HUMS 253, Poetry and Faith

Meeting Time: 
Th 1:30pm-3:20pm

Course Description

This course is designed to look at issues of faith through the lens of poetry.  With some notable exceptions, we will concentrate on modern poetry—that is, poetry written between 1850 and 2015.  Inevitably we will also look at poetry through the lens of faith, but a working assumption of the course is that a poem is, for a reader (it’s more complicated for a writer), art first and faith second.  Students may want to challenge this assumption.  The entire course may end up being a challenge to this assumption. 

One other assumption, and challenge:  faith precedes belief.  Belief is how we respond to abstractions:  dogmas, doctrines, denominations, and such.  Faith is how we respond to the predicament of being alive.  Belief is what we do with our faith.

The reading in this course is intensive rather than extensive.  You will need to read every poem many times.  You will need to memorize at least one of them and parts of others.  We will read a wide variety of poets but usually only 1-3 poems from each of them. 

You will also be expected to read select critical pieces, almost all by poets.  These are primarily to serve as examples of some of the ways that recent poets have thought about their art in relation to faith and culture, but they are also intended to give you some models for your final paper.  I will explain this carefully in class, but please note:  you must read these pieces on your own time.   

Led by:

Christian Wiman is the author, editor, or translator of ten books, including Hammer is the Prayer:  Selected Poems (FSG, 2016), My Bright Abyss:  Meditation of a Modern Believer (FSG, 2013), and Stolen Air:  Selected Poems of Osip Mandelstam (HarperCollins/Ecco, 2012).

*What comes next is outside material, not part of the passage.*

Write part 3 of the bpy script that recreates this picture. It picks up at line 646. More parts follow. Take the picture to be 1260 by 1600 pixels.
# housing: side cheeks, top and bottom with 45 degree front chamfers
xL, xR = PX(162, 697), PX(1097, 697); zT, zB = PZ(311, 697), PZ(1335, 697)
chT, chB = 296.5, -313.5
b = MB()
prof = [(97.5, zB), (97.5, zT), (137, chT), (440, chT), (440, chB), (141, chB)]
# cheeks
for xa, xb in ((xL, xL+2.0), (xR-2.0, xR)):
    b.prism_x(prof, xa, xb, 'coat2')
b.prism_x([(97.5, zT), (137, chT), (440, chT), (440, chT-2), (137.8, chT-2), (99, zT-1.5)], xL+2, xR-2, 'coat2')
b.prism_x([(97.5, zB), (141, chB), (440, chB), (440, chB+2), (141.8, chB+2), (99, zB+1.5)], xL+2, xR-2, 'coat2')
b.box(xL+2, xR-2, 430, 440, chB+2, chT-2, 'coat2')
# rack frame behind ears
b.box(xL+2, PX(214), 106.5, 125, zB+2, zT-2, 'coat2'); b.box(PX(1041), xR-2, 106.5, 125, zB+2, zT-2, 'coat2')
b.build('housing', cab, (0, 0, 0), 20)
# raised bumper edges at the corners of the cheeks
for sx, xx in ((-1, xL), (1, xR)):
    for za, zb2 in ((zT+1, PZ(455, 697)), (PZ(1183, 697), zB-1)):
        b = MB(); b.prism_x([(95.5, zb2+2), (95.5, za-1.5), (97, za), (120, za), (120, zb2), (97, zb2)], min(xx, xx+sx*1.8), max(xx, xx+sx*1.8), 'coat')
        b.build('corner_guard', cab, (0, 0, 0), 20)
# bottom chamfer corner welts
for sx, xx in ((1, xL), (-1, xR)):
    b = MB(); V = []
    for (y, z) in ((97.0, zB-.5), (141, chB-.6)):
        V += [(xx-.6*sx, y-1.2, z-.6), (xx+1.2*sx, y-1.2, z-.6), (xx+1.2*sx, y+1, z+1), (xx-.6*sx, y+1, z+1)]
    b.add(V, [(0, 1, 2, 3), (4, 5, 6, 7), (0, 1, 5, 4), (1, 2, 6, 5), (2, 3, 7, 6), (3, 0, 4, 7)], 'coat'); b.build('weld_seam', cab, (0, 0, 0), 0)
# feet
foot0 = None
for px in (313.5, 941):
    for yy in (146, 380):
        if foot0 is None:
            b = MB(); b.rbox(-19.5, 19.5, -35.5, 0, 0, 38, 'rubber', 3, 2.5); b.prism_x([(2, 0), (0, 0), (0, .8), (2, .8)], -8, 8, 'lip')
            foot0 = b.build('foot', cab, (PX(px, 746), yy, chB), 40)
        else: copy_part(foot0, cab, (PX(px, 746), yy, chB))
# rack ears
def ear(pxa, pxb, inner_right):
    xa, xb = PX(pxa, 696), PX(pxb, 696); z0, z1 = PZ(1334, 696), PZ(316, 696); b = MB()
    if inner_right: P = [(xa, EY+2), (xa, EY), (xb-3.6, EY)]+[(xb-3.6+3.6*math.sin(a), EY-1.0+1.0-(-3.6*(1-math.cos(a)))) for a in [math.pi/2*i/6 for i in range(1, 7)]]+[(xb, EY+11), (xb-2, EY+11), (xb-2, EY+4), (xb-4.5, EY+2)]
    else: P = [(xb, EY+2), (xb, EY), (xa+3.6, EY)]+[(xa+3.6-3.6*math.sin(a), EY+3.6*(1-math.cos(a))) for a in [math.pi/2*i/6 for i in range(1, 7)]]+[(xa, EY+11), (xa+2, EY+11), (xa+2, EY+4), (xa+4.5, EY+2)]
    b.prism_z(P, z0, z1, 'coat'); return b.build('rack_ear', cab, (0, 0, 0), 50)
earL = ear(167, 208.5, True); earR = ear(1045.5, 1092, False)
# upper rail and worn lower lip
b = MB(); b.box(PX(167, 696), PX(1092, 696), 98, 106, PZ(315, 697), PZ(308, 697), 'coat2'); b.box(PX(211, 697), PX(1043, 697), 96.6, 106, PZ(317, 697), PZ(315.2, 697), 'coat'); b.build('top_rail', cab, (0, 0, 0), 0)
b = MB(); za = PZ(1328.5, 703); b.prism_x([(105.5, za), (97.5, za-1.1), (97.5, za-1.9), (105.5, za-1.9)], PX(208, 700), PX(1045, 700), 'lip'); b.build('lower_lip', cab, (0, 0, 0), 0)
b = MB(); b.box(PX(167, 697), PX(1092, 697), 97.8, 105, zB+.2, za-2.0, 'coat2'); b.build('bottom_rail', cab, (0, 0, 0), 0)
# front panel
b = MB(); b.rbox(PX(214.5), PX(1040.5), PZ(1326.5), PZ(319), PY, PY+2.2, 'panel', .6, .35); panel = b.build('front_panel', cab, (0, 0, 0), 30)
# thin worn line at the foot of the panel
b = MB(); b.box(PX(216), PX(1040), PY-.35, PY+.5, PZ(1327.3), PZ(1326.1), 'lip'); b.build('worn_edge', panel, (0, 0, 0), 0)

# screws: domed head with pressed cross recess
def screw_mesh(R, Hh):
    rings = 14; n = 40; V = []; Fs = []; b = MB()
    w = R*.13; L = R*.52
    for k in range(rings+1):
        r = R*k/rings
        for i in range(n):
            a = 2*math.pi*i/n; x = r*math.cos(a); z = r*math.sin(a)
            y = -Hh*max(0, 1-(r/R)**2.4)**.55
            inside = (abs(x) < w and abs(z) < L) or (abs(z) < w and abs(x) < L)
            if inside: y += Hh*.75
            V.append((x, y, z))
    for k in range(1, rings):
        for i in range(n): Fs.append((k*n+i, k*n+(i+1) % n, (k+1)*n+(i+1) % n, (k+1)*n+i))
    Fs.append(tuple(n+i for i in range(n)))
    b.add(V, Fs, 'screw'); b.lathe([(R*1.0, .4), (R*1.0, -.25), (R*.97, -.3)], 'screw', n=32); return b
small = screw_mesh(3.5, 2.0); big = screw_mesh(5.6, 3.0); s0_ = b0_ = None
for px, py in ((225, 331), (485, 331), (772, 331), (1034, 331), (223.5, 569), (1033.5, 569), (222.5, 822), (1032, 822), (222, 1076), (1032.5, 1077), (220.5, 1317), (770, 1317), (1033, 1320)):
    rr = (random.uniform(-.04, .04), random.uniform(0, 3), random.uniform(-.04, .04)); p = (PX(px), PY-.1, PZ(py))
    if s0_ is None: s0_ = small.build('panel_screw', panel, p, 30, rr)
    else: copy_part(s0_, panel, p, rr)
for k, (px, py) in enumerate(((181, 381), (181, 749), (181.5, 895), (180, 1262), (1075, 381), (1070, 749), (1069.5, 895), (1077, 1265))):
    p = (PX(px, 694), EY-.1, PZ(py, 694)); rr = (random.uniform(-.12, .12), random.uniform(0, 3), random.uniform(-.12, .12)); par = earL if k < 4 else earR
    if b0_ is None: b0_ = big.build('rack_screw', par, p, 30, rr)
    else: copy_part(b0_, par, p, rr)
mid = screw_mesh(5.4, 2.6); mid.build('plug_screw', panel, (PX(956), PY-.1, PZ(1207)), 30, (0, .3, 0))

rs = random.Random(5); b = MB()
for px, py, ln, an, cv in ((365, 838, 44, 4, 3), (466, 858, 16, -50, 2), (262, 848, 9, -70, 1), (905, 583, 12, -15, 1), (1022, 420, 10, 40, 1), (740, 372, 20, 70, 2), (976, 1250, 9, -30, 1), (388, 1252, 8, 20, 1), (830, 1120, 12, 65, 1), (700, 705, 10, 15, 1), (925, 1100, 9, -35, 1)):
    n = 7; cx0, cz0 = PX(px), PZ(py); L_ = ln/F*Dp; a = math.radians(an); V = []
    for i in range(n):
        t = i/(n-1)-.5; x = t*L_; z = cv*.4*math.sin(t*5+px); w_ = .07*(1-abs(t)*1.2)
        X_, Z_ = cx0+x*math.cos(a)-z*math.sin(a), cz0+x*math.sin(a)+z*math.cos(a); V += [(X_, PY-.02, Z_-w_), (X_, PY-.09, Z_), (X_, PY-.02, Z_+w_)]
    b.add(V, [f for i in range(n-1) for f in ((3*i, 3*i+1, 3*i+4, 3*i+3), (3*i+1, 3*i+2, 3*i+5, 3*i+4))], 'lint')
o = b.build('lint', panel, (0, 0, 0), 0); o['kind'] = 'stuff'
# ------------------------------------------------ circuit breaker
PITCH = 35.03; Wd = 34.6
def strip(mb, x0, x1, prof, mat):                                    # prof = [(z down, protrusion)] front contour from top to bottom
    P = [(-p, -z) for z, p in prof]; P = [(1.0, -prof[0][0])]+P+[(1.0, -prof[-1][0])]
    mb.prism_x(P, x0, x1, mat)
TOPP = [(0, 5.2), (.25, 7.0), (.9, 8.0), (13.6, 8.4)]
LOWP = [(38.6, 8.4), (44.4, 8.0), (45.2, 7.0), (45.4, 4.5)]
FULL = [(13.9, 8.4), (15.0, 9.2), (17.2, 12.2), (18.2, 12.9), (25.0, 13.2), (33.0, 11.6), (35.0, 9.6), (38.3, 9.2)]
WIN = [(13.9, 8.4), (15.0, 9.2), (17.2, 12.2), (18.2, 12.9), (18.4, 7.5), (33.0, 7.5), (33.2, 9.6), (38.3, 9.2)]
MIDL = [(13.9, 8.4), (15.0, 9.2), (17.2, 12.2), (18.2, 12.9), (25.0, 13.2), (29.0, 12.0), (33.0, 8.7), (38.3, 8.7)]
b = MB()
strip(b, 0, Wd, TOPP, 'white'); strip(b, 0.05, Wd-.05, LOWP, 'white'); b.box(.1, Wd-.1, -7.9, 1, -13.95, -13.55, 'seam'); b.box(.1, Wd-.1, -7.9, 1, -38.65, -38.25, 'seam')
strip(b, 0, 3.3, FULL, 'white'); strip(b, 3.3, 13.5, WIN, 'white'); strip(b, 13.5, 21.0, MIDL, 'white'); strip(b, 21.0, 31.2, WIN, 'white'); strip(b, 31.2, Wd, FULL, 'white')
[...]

Of his work as a whole, Marilynne Robinson writes, “His poetry and scholarship have a purifying urgency that is rare in this world.  This puts him at the very source of theology, and enables him to say new things in timeless language, so that the reader’s surprise and assent are one and the same.”  Mr. Wiman has been a Jones Lecturer in Poetry at Stanford and a visiting assistant professor of English at Northwestern, and for three years he served as Visiting Scholar at Lynchburg College in Virginia.  From 2003 until 2013 he was the editor of Poetry magazine, the premiere magazine for poetry in the English-speaking world.  During that time the magazine’s circulation tripled, and it garnered two National Magazine Awards from the American Society of Magazine Editors.  For the magazine’s centennial year, Mr. Wiman edited, with Don Share, The Open Door:  One Hundred Poems, One Hundred Years of Poetry Magazine (University of Chicago Press, 2012).  Mr. Wiman has written for the New Yorker, the New York Times Book Review, the Atlantic Monthly, and numerous other publications.  He is a former Guggenheim Fellow and holds an honorary doctorate of humane letters from North Central College.  His particular interests include modern poetry, the language of faith, “accidental” theology (that is, theology conducted by unexpected means), and what it means to be a Christian intellectual in a secular culture.